Requirement: Quote exactly the lines spanning from the top of the data below to the line that contains "0, ZR-.0405), bevel=.0015)", including both.

Dataset excerpt:
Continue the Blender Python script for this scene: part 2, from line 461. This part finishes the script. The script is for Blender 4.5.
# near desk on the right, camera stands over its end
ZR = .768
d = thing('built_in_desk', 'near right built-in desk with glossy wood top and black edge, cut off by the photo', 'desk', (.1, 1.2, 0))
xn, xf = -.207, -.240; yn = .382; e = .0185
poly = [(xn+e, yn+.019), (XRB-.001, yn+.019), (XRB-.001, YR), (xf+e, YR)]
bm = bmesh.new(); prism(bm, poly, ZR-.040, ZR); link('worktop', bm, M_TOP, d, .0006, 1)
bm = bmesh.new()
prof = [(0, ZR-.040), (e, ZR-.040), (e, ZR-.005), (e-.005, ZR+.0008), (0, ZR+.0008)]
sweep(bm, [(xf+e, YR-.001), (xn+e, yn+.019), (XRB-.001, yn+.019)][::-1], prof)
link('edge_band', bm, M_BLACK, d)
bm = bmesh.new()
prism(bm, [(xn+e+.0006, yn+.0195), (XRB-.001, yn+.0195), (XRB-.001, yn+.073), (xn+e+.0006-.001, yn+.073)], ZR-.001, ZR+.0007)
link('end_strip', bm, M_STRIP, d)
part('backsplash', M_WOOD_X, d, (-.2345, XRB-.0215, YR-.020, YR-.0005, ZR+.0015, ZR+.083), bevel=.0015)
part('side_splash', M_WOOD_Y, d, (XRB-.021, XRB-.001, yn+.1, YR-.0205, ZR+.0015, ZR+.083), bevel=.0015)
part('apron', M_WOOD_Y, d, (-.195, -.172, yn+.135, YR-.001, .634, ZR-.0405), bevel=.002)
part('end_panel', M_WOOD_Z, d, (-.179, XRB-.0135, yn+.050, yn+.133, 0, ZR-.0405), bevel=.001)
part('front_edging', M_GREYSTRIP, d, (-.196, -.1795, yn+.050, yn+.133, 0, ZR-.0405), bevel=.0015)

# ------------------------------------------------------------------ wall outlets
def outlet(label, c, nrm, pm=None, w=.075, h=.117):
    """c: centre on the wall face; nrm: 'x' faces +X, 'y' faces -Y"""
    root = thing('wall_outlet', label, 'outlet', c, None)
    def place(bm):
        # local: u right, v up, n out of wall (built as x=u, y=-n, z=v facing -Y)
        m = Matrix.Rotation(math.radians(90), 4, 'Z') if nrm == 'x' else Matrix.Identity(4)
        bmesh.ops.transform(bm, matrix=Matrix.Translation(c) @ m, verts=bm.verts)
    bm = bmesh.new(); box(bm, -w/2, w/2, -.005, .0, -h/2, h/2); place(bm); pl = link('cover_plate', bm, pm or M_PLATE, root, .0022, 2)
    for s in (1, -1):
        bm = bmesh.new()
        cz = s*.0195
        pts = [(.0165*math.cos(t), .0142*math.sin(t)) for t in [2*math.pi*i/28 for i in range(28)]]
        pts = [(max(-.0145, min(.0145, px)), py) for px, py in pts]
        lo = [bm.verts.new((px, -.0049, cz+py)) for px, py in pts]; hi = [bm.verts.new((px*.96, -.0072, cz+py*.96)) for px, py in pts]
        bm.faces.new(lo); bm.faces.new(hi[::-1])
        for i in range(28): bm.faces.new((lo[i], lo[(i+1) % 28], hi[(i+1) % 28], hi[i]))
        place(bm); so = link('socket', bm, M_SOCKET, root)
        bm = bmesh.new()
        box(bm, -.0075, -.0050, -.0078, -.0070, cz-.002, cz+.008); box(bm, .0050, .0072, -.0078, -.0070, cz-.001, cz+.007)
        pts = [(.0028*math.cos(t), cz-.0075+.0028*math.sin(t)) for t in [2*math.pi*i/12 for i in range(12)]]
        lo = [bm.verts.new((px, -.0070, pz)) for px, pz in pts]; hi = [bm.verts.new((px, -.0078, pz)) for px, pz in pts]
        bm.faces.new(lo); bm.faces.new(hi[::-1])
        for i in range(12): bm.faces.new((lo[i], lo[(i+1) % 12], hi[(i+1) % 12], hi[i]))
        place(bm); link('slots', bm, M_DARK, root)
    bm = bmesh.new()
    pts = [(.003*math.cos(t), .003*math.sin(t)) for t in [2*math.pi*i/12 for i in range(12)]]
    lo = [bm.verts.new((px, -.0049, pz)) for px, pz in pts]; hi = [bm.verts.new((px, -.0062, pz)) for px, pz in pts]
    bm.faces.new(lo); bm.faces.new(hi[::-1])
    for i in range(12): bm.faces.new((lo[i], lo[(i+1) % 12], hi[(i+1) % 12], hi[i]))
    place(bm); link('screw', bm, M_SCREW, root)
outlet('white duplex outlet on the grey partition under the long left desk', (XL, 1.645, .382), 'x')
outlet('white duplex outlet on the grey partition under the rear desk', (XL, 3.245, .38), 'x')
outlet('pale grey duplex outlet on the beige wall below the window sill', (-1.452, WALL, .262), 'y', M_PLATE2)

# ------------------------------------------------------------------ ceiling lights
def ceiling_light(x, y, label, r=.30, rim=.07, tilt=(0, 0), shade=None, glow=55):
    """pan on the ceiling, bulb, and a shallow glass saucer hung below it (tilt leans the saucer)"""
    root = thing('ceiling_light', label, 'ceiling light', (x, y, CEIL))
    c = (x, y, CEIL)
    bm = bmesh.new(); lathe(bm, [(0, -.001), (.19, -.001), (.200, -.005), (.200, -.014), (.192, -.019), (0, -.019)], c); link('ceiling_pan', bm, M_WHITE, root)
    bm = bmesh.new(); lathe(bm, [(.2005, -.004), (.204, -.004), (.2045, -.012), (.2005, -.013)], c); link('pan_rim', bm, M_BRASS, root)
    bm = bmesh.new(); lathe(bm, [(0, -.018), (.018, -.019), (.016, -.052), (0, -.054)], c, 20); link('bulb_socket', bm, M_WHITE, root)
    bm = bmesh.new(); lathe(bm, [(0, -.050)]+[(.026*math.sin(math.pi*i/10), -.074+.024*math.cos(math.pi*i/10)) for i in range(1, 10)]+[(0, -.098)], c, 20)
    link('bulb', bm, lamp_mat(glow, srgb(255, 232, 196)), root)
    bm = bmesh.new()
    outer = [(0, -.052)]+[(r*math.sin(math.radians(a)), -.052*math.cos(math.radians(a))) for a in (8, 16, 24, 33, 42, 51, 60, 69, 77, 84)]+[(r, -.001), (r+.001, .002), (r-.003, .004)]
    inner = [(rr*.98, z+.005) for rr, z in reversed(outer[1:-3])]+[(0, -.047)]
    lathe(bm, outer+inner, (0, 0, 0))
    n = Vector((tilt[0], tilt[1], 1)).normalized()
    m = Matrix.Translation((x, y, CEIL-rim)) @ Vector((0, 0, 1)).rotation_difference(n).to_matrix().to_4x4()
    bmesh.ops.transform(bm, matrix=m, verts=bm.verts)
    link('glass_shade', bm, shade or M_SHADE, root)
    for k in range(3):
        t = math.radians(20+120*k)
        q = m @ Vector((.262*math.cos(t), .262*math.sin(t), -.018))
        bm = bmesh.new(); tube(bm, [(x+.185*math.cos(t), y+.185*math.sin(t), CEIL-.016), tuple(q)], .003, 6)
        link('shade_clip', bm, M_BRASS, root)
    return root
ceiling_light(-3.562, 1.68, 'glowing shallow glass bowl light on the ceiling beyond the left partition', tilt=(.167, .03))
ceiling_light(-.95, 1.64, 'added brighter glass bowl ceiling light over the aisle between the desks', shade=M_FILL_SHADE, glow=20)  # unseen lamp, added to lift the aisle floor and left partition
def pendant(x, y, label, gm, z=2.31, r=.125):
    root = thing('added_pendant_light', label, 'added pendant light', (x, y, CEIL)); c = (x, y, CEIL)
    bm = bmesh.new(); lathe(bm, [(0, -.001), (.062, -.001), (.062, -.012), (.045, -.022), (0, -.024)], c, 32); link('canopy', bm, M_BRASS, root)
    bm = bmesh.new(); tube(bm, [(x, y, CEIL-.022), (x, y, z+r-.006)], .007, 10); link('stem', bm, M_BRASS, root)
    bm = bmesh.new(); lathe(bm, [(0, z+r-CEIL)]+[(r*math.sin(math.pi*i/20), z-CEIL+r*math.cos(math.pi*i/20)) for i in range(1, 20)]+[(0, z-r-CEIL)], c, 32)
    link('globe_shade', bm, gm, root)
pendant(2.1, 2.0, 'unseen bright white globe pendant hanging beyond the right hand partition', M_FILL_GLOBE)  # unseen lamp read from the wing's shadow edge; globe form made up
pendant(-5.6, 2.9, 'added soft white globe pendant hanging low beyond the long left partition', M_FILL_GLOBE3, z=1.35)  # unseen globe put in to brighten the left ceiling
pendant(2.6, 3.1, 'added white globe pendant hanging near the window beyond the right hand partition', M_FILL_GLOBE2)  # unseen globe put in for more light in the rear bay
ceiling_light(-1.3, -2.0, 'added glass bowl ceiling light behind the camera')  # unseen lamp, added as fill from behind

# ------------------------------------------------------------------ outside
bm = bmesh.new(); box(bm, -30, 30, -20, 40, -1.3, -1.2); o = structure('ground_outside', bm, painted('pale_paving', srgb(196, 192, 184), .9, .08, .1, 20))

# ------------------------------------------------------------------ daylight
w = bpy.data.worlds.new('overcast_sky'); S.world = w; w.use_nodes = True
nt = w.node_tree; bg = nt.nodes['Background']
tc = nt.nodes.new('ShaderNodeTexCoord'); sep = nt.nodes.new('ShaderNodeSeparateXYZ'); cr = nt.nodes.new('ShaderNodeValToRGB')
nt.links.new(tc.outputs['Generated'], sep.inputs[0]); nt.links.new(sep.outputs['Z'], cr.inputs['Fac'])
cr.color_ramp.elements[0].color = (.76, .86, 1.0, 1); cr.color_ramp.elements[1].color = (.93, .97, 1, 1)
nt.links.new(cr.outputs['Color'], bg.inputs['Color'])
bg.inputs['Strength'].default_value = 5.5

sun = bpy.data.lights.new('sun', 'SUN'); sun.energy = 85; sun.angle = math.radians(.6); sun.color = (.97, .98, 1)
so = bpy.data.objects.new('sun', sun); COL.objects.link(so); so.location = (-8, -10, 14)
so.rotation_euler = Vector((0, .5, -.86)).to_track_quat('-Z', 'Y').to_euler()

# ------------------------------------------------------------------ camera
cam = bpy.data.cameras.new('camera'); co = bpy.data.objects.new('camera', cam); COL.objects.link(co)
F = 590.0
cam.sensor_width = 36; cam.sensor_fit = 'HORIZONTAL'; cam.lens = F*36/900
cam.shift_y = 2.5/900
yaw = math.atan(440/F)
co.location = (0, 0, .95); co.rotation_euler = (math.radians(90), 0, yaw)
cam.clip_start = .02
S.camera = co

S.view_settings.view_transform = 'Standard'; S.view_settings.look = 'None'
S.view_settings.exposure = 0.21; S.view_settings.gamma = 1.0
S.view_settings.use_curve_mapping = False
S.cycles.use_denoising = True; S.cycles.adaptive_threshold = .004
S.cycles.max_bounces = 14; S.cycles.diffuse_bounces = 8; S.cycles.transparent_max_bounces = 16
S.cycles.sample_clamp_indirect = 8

Result of this task:
Continue the Blender Python script for this scene: part 2, from line 461. This part finishes the script. The script is for Blender 4.5.
# near desk on the right, camera stands over its end
ZR = .768
d = thing('built_in_desk', 'near right built-in desk with glossy wood top and black edge, cut off by the photo', 'desk', (.1, 1.2, 0))
xn, xf = -.207, -.240; yn = .382; e = .0185
poly = [(xn+e, yn+.019), (XRB-.001, yn+.019), (XRB-.001, YR), (xf+e, YR)]
bm = bmesh.new(); prism(bm, poly, ZR-.040, ZR); link('worktop', bm, M_TOP, d, .0006, 1)
bm = bmesh.new()
prof = [(0, ZR-.040), (e, ZR-.040), (e, ZR-.005), (e-.005, ZR+.0008), (0, ZR+.0008)]
sweep(bm, [(xf+e, YR-.001), (xn+e, yn+.019), (XRB-.001, yn+.019)][::-1], prof)
link('edge_band', bm, M_BLACK, d)
bm = bmesh.new()
prism(bm, [(xn+e+.0006, yn+.0195), (XRB-.001, yn+.0195), (XRB-.001, yn+.073), (xn+e+.0006-.001, yn+.073)], ZR-.001, ZR+.0007)
link('end_strip', bm, M_STRIP, d)
part('backsplash', M_WOOD_X, d, (-.2345, XRB-.0215, YR-.020, YR-.0005, ZR+.0015, ZR+.083), bevel=.0015)
part('side_splash', M_WOOD_Y, d, (XRB-.021, XRB-.001, yn+.1, YR-.0205, ZR+.0015, ZR+.083), bevel=.0015)
part('apron', M_WOOD_Y, d, (-.195, -.172, yn+.135, YR-.001, .634, ZR-.0405), bevel=.002)
part('end_panel', M_WOOD_Z, d, (-.179, XRB-.0135, yn+.050, yn+.133, 0, ZR-.0405), bevel=.001)
part('front_edging', M_GREYSTRIP, d, (-.196, -.1795, yn+.050, yn+.133, 0, ZR-.0405), bevel=.0015)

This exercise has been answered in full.